## Required work
The listing below is to be output in its exact form.

## Data provided
---

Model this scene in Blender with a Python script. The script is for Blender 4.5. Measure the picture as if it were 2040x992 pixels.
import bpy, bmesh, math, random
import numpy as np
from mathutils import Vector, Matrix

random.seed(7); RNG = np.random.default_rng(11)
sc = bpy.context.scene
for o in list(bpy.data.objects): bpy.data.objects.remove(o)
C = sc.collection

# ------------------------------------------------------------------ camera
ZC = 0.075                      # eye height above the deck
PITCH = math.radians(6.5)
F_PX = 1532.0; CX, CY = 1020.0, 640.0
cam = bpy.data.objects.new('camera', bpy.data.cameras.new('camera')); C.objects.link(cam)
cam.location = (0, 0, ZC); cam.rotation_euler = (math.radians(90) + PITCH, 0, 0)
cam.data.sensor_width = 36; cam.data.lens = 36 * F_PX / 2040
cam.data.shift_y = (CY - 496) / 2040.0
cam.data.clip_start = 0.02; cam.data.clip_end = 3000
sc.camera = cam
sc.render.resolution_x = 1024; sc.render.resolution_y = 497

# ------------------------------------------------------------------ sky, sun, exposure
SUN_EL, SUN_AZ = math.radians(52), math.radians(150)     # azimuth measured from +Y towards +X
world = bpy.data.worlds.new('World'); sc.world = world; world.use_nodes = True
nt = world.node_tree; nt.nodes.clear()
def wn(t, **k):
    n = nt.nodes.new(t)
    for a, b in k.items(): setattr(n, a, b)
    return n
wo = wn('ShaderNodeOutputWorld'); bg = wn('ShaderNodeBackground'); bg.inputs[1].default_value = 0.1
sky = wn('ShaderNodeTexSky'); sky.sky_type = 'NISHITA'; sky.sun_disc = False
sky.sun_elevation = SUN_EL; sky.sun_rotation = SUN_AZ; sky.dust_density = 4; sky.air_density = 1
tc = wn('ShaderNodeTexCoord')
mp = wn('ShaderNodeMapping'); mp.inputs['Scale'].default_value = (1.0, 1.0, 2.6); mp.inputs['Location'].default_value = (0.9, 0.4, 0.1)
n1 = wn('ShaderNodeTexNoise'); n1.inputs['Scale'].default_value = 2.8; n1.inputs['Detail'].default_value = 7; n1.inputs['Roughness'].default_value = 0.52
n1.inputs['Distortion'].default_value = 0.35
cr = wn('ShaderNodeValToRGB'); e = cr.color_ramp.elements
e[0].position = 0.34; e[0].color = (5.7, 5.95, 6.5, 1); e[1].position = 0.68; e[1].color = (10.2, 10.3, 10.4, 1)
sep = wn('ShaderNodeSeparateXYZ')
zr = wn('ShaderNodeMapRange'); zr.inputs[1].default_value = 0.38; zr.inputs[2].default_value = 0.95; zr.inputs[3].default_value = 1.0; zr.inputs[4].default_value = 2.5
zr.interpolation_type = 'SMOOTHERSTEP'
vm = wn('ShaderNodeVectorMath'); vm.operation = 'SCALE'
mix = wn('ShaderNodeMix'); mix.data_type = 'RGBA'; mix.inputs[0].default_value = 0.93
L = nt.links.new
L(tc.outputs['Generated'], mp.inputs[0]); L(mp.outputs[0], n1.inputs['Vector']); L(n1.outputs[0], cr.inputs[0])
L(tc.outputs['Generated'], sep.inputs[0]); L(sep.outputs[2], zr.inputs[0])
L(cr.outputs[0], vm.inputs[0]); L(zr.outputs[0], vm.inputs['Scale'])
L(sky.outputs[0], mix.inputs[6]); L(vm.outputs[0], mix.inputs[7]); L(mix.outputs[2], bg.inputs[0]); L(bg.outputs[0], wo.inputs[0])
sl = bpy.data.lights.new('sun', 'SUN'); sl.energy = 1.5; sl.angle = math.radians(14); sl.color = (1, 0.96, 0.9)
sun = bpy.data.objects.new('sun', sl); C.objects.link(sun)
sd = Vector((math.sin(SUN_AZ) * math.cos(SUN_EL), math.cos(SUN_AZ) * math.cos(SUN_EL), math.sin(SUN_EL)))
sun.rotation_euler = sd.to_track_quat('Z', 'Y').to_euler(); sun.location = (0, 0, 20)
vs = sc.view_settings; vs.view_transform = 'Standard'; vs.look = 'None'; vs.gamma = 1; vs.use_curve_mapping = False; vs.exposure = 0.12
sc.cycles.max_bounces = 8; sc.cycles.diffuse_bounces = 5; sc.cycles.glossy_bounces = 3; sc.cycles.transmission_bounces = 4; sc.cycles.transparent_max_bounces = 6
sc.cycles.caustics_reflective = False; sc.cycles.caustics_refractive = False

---

## Answer for this exercise
Model this scene in Blender with a Python script. The script is for Blender 4.5. Measure the picture as if it were 2040x992 pixels.
import bpy, bmesh, math, random
import numpy as np
from mathutils import Vector, Matrix

random.seed(7); RNG = np.random.default_rng(11)
sc = bpy.context.scene
for o in list(bpy.data.objects): bpy.data.objects.remove(o)
C = sc.collection

# ------------------------------------------------------------------ camera
ZC = 0.075                      # eye height above the deck
PITCH = math.radians(6.5)
F_PX = 1532.0; CX, CY = 1020.0, 640.0
cam = bpy.data.objects.new('camera', bpy.data.cameras.new('camera')); C.objects.link(cam)
cam.location = (0, 0, ZC); cam.rotation_euler = (math.radians(90) + PITCH, 0, 0)
cam.data.sensor_width = 36; cam.data.lens = 36 * F_PX / 2040
cam.data.shift_y = (CY - 496) / 2040.0
cam.data.clip_start = 0.02; cam.data.clip_end = 3000
sc.camera = cam
sc.render.resolution_x = 1024; sc.render.resolution_y = 497

# ------------------------------------------------------------------ sky, sun, exposure
SUN_EL, SUN_AZ = math.radians(52), math.radians(150)     # azimuth measured from +Y towards +X
world = bpy.data.worlds.new('World'); sc.world = world; world.use_nodes = True
nt = world.node_tree; nt.nodes.clear()
def wn(t, **k):
    n = nt.nodes.new(t)
    for a, b in k.items(): setattr(n, a, b)
    return n
wo = wn('ShaderNodeOutputWorld'); bg = wn('ShaderNodeBackground'); bg.inputs[1].default_value = 0.1
sky = wn('ShaderNodeTexSky'); sky.sky_type = 'NISHITA'; sky.sun_disc = False
sky.sun_elevation = SUN_EL; sky.sun_rotation = SUN_AZ; sky.dust_density = 4; sky.air_density = 1
tc = wn('ShaderNodeTexCoord')
mp = wn('ShaderNodeMapping'); mp.inputs['Scale'].default_value = (1.0, 1.0, 2.6); mp.inputs['Location'].default_value = (0.9, 0.4, 0.1)
n1 = wn('ShaderNodeTexNoise'); n1.inputs['Scale'].default_value = 2.8; n1.inputs['Detail'].default_value = 7; n1.inputs['Roughness'].default_value = 0.52
n1.inputs['Distortion'].default_value = 0.35
cr = wn('ShaderNodeValToRGB'); e = cr.color_ramp.elements
e[0].position = 0.34; e[0].color = (5.7, 5.95, 6.5, 1); e[1].position = 0.68; e[1].color = (10.2, 10.3, 10.4, 1)
sep = wn('ShaderNodeSeparateXYZ')
zr = wn('ShaderNodeMapRange'); zr.inputs[1].default_value = 0.38; zr.inputs[2].default_value = 0.95; zr.inputs[3].default_value = 1.0; zr.inputs[4].default_value = 2.5
zr.interpolation_type = 'SMOOTHERSTEP'
vm = wn('ShaderNodeVectorMath'); vm.operation = 'SCALE'
mix = wn('ShaderNodeMix'); mix.data_type = 'RGBA'; mix.inputs[0].default_value = 0.93
L = nt.links.new
L(tc.outputs['Generated'], mp.inputs[0]); L(mp.outputs[0], n1.inputs['Vector']); L(n1.outputs[0], cr.inputs[0])
L(tc.outputs['Generated'], sep.inputs[0]); L(sep.outputs[2], zr.inputs[0])
L(cr.outputs[0], vm.inputs[0]); L(zr.outputs[0], vm.inputs['Scale'])
L(sky.outputs[0], mix.inputs[6]); L(vm.outputs[0], mix.inputs[7]); L(mix.outputs[2], bg.inputs[0]); L(bg.outputs[0], wo.inputs[0])
sl = bpy.data.lights.new('sun', 'SUN'); sl.energy = 1.5; sl.angle = math.radians(14); sl.color = (1, 0.96, 0.9)
sun = bpy.data.objects.new('sun', sl); C.objects.link(sun)
sd = Vector((math.sin(SUN_AZ) * math.cos(SUN_EL), math.cos(SUN_AZ) * math.cos(SUN_EL), math.sin(SUN_EL)))
sun.rotation_euler = sd.to_track_quat('Z', 'Y').to_euler(); sun.location = (0, 0, 20)
vs = sc.view_settings; vs.view_transform = 'Standard'; vs.look = 'None'; vs.gamma = 1; vs.use_curve_mapping = False; vs.exposure = 0.12
sc.cycles.max_bounces = 8; sc.cycles.diffuse_bounces = 5; sc.cycles.glossy_bounces = 3; sc.cycles.transmission_bounces = 4; sc.cycles.transparent_max_bounces = 6
sc.cycles.caustics_reflective = False; sc.cycles.caustics_refractive = False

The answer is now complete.